Aim of the exercise: Copy out each line containing "Blender" from the entries below.

Excerpted records:
--*--

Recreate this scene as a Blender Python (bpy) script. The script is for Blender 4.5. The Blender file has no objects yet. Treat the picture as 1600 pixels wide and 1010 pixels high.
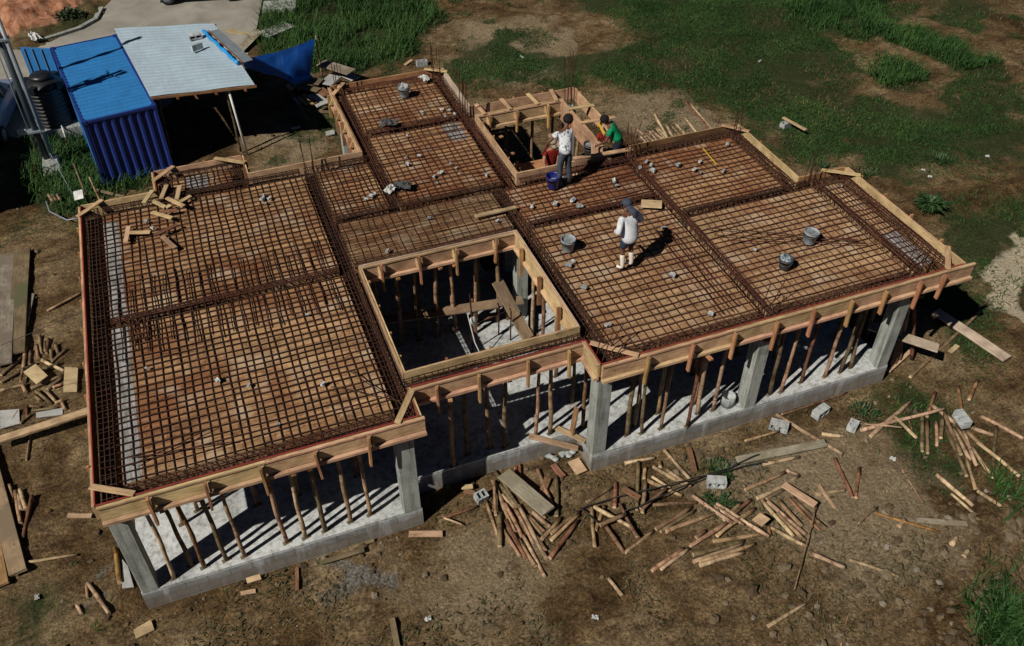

--*--

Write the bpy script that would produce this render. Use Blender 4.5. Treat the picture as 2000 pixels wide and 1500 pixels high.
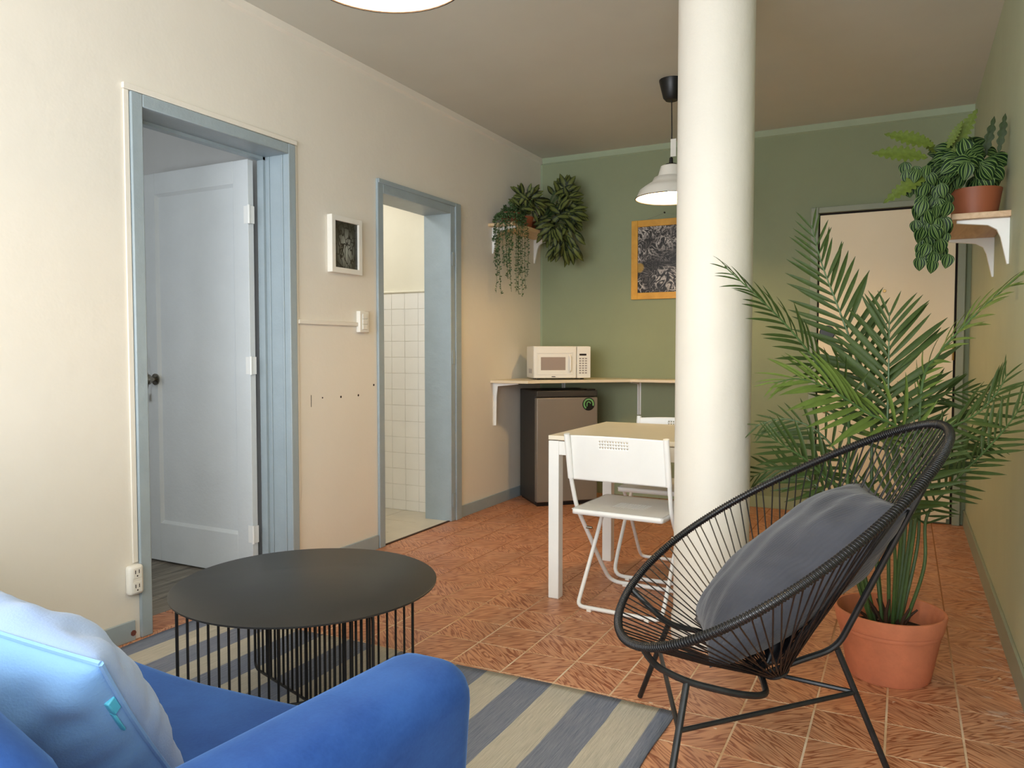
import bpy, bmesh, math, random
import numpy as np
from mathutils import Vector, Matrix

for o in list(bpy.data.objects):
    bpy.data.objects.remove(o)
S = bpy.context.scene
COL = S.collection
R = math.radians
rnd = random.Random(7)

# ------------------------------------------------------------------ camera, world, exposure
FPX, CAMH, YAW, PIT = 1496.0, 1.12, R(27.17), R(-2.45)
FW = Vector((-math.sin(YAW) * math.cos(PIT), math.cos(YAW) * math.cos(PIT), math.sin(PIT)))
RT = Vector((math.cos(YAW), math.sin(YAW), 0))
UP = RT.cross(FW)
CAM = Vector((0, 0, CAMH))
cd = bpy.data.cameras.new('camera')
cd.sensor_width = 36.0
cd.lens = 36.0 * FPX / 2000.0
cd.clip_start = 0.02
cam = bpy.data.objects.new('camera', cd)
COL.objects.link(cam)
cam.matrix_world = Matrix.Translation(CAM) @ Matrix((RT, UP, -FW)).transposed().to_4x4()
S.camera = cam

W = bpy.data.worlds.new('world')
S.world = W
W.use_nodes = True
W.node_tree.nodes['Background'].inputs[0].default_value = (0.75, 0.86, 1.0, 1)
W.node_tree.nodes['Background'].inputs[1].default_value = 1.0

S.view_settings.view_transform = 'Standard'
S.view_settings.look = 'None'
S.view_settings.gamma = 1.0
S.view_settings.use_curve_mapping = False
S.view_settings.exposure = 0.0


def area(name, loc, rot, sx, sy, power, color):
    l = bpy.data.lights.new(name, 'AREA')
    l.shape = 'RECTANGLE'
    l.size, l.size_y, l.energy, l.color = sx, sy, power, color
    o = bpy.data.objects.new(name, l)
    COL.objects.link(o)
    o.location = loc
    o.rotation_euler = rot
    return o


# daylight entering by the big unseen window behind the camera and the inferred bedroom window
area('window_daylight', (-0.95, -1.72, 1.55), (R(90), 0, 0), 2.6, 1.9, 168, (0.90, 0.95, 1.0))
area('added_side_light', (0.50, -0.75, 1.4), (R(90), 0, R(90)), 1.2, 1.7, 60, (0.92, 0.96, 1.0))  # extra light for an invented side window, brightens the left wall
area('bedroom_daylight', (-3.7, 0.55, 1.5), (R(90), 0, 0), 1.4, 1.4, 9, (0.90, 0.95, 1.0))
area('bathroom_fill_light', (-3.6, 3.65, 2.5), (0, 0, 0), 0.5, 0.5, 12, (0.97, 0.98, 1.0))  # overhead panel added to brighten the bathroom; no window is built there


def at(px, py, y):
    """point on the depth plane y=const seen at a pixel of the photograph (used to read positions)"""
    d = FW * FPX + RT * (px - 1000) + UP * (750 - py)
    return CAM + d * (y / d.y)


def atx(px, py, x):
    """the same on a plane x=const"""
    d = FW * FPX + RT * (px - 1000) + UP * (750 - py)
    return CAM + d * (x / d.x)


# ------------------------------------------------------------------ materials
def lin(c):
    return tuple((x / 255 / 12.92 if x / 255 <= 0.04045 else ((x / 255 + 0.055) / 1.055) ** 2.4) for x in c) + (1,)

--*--

Answer below:
Recreate this scene as a Blender Python (bpy) script. The script is for Blender 4.5. The Blender file has no objects yet. Treat the picture as 1600 pixels wide and 1010 pixels high.
Write the bpy script that would produce this render. Use Blender 4.5. Treat the picture as 2000 pixels wide and 1500 pixels high.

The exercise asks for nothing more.